--- start of Provided material ---

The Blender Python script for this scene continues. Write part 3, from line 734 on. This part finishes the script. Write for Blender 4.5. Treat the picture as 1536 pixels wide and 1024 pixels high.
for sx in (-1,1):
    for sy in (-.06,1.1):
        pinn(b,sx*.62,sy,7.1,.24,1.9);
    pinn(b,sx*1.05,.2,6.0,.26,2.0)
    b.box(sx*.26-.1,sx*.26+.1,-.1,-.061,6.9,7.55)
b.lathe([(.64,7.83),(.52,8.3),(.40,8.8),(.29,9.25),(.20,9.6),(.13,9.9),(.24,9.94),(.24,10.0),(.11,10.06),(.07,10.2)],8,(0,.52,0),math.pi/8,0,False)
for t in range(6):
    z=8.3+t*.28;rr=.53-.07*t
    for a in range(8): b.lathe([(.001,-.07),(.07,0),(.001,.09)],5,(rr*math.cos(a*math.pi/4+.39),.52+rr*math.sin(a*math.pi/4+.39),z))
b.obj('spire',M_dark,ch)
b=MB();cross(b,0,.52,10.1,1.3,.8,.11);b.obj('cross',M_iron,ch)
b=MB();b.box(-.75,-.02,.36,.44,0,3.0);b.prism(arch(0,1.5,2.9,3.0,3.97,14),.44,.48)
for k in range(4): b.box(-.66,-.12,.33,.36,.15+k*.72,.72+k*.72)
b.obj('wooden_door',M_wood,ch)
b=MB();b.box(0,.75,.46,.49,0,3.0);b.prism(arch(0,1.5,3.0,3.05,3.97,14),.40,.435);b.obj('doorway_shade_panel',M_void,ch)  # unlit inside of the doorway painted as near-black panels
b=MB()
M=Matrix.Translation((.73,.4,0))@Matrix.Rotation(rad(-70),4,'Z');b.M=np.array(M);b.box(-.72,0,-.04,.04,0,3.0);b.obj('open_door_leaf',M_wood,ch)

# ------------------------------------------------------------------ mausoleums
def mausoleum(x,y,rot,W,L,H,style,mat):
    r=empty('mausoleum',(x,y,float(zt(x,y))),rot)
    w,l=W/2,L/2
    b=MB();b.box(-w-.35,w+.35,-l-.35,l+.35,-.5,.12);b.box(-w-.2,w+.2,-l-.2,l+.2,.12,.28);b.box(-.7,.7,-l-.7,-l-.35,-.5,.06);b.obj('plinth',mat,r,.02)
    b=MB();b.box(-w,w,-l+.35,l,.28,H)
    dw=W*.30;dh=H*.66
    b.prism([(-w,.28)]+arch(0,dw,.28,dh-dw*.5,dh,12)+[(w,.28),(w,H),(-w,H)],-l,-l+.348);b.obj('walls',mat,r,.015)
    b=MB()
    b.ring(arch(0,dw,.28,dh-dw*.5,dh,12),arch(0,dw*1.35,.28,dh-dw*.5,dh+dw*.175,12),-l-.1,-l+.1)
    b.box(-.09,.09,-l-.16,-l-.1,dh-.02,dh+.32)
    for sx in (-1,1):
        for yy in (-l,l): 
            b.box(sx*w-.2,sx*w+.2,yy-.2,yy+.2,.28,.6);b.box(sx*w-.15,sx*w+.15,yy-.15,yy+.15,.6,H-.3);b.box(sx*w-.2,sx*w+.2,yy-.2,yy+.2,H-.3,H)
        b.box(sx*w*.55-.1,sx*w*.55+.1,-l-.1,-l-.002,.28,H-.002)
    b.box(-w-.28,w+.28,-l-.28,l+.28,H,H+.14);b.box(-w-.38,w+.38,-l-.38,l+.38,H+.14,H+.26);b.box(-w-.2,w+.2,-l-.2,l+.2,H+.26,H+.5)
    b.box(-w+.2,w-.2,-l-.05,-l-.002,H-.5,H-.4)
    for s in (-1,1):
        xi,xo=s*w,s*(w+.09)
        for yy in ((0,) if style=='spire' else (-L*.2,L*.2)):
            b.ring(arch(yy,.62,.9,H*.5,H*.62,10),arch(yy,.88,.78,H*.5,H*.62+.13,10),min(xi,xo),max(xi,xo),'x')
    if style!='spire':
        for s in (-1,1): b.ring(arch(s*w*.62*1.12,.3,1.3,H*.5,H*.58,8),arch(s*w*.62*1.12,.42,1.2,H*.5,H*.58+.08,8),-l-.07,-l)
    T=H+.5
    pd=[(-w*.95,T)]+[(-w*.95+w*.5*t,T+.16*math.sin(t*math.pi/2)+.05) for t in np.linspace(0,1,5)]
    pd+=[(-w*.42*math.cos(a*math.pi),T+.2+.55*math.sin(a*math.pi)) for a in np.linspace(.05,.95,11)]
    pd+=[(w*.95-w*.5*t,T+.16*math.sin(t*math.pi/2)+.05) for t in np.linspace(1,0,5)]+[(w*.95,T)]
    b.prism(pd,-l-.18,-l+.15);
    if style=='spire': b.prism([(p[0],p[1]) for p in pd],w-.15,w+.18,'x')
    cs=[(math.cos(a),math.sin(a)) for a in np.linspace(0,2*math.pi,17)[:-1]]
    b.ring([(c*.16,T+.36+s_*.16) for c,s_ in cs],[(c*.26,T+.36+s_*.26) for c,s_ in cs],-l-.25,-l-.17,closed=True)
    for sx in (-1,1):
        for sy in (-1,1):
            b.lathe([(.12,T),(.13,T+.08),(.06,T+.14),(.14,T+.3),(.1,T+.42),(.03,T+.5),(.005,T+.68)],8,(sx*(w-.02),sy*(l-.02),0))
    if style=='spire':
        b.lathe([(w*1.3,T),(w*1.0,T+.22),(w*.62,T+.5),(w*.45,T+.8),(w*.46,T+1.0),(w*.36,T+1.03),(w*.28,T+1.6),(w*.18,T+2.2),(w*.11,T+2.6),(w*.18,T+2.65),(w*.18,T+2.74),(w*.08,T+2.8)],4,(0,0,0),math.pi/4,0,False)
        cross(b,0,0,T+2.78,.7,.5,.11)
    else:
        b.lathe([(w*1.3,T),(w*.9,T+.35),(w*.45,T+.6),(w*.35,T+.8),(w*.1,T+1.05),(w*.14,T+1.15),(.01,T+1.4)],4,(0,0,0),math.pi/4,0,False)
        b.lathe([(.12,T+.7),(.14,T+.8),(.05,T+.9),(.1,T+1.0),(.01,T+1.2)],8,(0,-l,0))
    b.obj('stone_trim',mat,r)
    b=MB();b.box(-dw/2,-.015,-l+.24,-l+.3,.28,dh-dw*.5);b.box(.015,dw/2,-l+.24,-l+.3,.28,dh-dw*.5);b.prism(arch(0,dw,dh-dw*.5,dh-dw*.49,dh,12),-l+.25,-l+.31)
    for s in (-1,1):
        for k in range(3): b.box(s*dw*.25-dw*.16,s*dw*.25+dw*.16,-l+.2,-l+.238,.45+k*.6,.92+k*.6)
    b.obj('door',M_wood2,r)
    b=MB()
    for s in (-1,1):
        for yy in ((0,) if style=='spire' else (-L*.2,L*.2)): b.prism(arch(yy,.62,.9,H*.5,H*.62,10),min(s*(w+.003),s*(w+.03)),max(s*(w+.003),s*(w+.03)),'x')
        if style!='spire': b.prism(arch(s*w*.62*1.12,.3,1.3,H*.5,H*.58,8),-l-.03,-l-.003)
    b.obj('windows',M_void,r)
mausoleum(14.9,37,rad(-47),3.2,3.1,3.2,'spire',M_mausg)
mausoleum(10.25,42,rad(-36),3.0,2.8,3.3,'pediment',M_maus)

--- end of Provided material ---

→ **Required work**
Output the listing above exactly as it appears.

→ **Result**
The Blender Python script for this scene continues. Write part 3, from line 734 on. This part finishes the script. Write for Blender 4.5. Treat the picture as 1536 pixels wide and 1024 pixels high.
for sx in (-1,1):
    for sy in (-.06,1.1):
        pinn(b,sx*.62,sy,7.1,.24,1.9);
    pinn(b,sx*1.05,.2,6.0,.26,2.0)
    b.box(sx*.26-.1,sx*.26+.1,-.1,-.061,6.9,7.55)
b.lathe([(.64,7.83),(.52,8.3),(.40,8.8),(.29,9.25),(.20,9.6),(.13,9.9),(.24,9.94),(.24,10.0),(.11,10.06),(.07,10.2)],8,(0,.52,0),math.pi/8,0,False)
for t in range(6):
    z=8.3+t*.28;rr=.53-.07*t
    for a in range(8): b.lathe([(.001,-.07),(.07,0),(.001,.09)],5,(rr*math.cos(a*math.pi/4+.39),.52+rr*math.sin(a*math.pi/4+.39),z))
b.obj('spire',M_dark,ch)
b=MB();cross(b,0,.52,10.1,1.3,.8,.11);b.obj('cross',M_iron,ch)
b=MB();b.box(-.75,-.02,.36,.44,0,3.0);b.prism(arch(0,1.5,2.9,3.0,3.97,14),.44,.48)
for k in range(4): b.box(-.66,-.12,.33,.36,.15+k*.72,.72+k*.72)
b.obj('wooden_door',M_wood,ch)
b=MB();b.box(0,.75,.46,.49,0,3.0);b.prism(arch(0,1.5,3.0,3.05,3.97,14),.40,.435);b.obj('doorway_shade_panel',M_void,ch)  # unlit inside of the doorway painted as near-black panels
b=MB()
M=Matrix.Translation((.73,.4,0))@Matrix.Rotation(rad(-70),4,'Z');b.M=np.array(M);b.box(-.72,0,-.04,.04,0,3.0);b.obj('open_door_leaf',M_wood,ch)

# ------------------------------------------------------------------ mausoleums
def mausoleum(x,y,rot,W,L,H,style,mat):
    r=empty('mausoleum',(x,y,float(zt(x,y))),rot)
    w,l=W/2,L/2
    b=MB();b.box(-w-.35,w+.35,-l-.35,l+.35,-.5,.12);b.box(-w-.2,w+.2,-l-.2,l+.2,.12,.28);b.box(-.7,.7,-l-.7,-l-.35,-.5,.06);b.obj('plinth',mat,r,.02)
    b=MB();b.box(-w,w,-l+.35,l,.28,H)
    dw=W*.30;dh=H*.66
    b.prism([(-w,.28)]+arch(0,dw,.28,dh-dw*.5,dh,12)+[(w,.28),(w,H),(-w,H)],-l,-l+.348);b.obj('walls',mat,r,.015)
    b=MB()
    b.ring(arch(0,dw,.28,dh-dw*.5,dh,12),arch(0,dw*1.35,.28,dh-dw*.5,dh+dw*.175,12),-l-.1,-l+.1)
    b.box(-.09,.09,-l-.16,-l-.1,dh-.02,dh+.32)
    for sx in (-1,1):
        for yy in (-l,l): 
            b.box(sx*w-.2,sx*w+.2,yy-.2,yy+.2,.28,.6);b.box(sx*w-.15,sx*w+.15,yy-.15,yy+.15,.6,H-.3);b.box(sx*w-.2,sx*w+.2,yy-.2,yy+.2,H-.3,H)
        b.box(sx*w*.55-.1,sx*w*.55+.1,-l-.1,-l-.002,.28,H-.002)
    b.box(-w-.28,w+.28,-l-.28,l+.28,H,H+.14);b.box(-w-.38,w+.38,-l-.38,l+.38,H+.14,H+.26);b.box(-w-.2,w+.2,-l-.2,l+.2,H+.26,H+.5)
    b.box(-w+.2,w-.2,-l-.05,-l-.002,H-.5,H-.4)
    for s in (-1,1):
        xi,xo=s*w,s*(w+.09)
        for yy in ((0,) if style=='spire' else (-L*.2,L*.2)):
            b.ring(arch(yy,.62,.9,H*.5,H*.62,10),arch(yy,.88,.78,H*.5,H*.62+.13,10),min(xi,xo),max(xi,xo),'x')
    if style!='spire':
        for s in (-1,1): b.ring(arch(s*w*.62*1.12,.3,1.3,H*.5,H*.58,8),arch(s*w*.62*1.12,.42,1.2,H*.5,H*.58+.08,8),-l-.07,-l)
    T=H+.5
    pd=[(-w*.95,T)]+[(-w*.95+w*.5*t,T+.16*math.sin(t*math.pi/2)+.05) for t in np.linspace(0,1,5)]
    pd+=[(-w*.42*math.cos(a*math.pi),T+.2+.55*math.sin(a*math.pi)) for a in np.linspace(.05,.95,11)]
    pd+=[(w*.95-w*.5*t,T+.16*math.sin(t*math.pi/2)+.05) for t in np.linspace(1,0,5)]+[(w*.95,T)]
    b.prism(pd,-l-.18,-l+.15);
    if style=='spire': b.prism([(p[0],p[1]) for p in pd],w-.15,w+.18,'x')
    cs=[(math.cos(a),math.sin(a)) for a in np.linspace(0,2*math.pi,17)[:-1]]
    b.ring([(c*.16,T+.36+s_*.16) for c,s_ in cs],[(c*.26,T+.36+s_*.26) for c,s_ in cs],-l-.25,-l-.17,closed=True)
    for sx in (-1,1):
        for sy in (-1,1):
            b.lathe([(.12,T),(.13,T+.08),(.06,T+.14),(.14,T+.3),(.1,T+.42),(.03,T+.5),(.005,T+.68)],8,(sx*(w-.02),sy*(l-.02),0))
    if style=='spire':
        b.lathe([(w*1.3,T),(w*1.0,T+.22),(w*.62,T+.5),(w*.45,T+.8),(w*.46,T+1.0),(w*.36,T+1.03),(w*.28,T+1.6),(w*.18,T+2.2),(w*.11,T+2.6),(w*.18,T+2.65),(w*.18,T+2.74),(w*.08,T+2.8)],4,(0,0,0),math.pi/4,0,False)
        cross(b,0,0,T+2.78,.7,.5,.11)
    else:
        b.lathe([(w*1.3,T),(w*.9,T+.35),(w*.45,T+.6),(w*.35,T+.8),(w*.1,T+1.05),(w*.14,T+1.15),(.01,T+1.4)],4,(0,0,0),math.pi/4,0,False)
        b.lathe([(.12,T+.7),(.14,T+.8),(.05,T+.9),(.1,T+1.0),(.01,T+1.2)],8,(0,-l,0))
    b.obj('stone_trim',mat,r)
    b=MB();b.box(-dw/2,-.015,-l+.24,-l+.3,.28,dh-dw*.5);b.box(.015,dw/2,-l+.24,-l+.3,.28,dh-dw*.5);b.prism(arch(0,dw,dh-dw*.5,dh-dw*.49,dh,12),-l+.25,-l+.31)
    for s in (-1,1):
        for k in range(3): b.box(s*dw*.25-dw*.16,s*dw*.25+dw*.16,-l+.2,-l+.238,.45+k*.6,.92+k*.6)
    b.obj('door',M_wood2,r)
    b=MB()
    for s in (-1,1):
        for yy in ((0,) if style=='spire' else (-L*.2,L*.2)): b.prism(arch(yy,.62,.9,H*.5,H*.62,10),min(s*(w+.003),s*(w+.03)),max(s*(w+.003),s*(w+.03)),'x')
        if style!='spire': b.prism(arch(s*w*.62*1.12,.3,1.3,H*.5,H*.58,8),-l-.03,-l-.003)
    b.obj('windows',M_void,r)
mausoleum(14.9,37,rad(-47),3.2,3.1,3.2,'spire',M_mausg)
mausoleum(10.25,42,rad(-36),3.0,2.8,3.3,'pediment',M_maus)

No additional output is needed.